BoE: Housing slowdown may depress spending

The Bank of England may have underestimated the impact of the British housing market slowdown on consumer spending, a report showed today.

BoE: Housing slowdown may depress spending

The Bank of England may have underestimated the impact of the British housing market slowdown on consumer spending, a report showed today.

The housing market will probably stay subdued in the short term, which could curb spending by more than the Bank had assumed three months ago, the Bank’s quarterly inflation report said.

It was also possible that the impact of five interest-rate rises since November 2003 had not yet fully worked through, resulting in continued growth in debt servicing burdens.

The Bank’s Monetary Policy Committee (MPC) said consumer spending could rise if recent uncertainty about interest rates and the housing market subsided.

But the MPC said that, overall, it believed consumption was more likely to fall than to rise.

It said it had noted at its meeting on Monday that considerable uncertainty about strength of consumption and inflation prospects surrounded its expectation that output growth was set to remain near trend, with inflation close to the Chancellor’s 2% target throughout the Bank’s two-year forecast period.

The MPC said that lay behind its decision on Monday to keep interest rates at 4.75% for the ninth month in a row.

The report said: “In the light of this outlook and bearing in mind the balance of risks, the Committee judge that no change in the current level of the official interest rate was necessary to keep inflation on track to meet the targets in the medium term.”

Bank Governor Mervyn King later told journalists in a news conference that profit warnings from a number of retailers, business surveys, reports from the high street and official data on retail sales had all pointed to an easing of consumer spending.

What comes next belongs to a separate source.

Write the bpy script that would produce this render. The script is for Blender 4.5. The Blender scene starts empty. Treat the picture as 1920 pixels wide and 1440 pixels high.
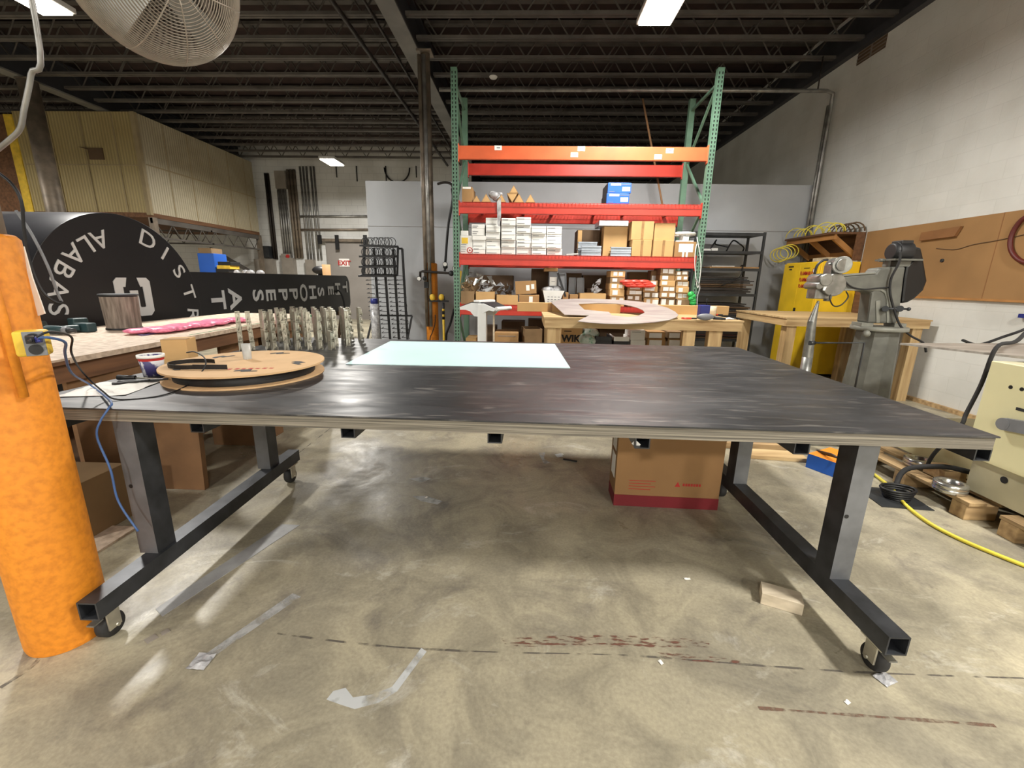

The evidence now suggested that consumption’s contribution to growth in economic activity was lower than for some years.

“The committee’s central view is for household spending growth to recover, but to remain below the average of recent years,” he said.

Mr King said it was impossible to say for certain how the housing market would go in the future.

But he added: “The message of the last three to six months is that it looks as though the house market has stabilised.”

The MPC said it believed inflation would move above Chancellor Gordon Brown’s two per cent target in the near term, partly due to the influence of temporary factors such as higher prices for water and sewerage services.

It would then ease back before settling around the target, the report said.

Mr King said: “The central projection is that inflation remains close to the two per cent target throughout the forecast period.”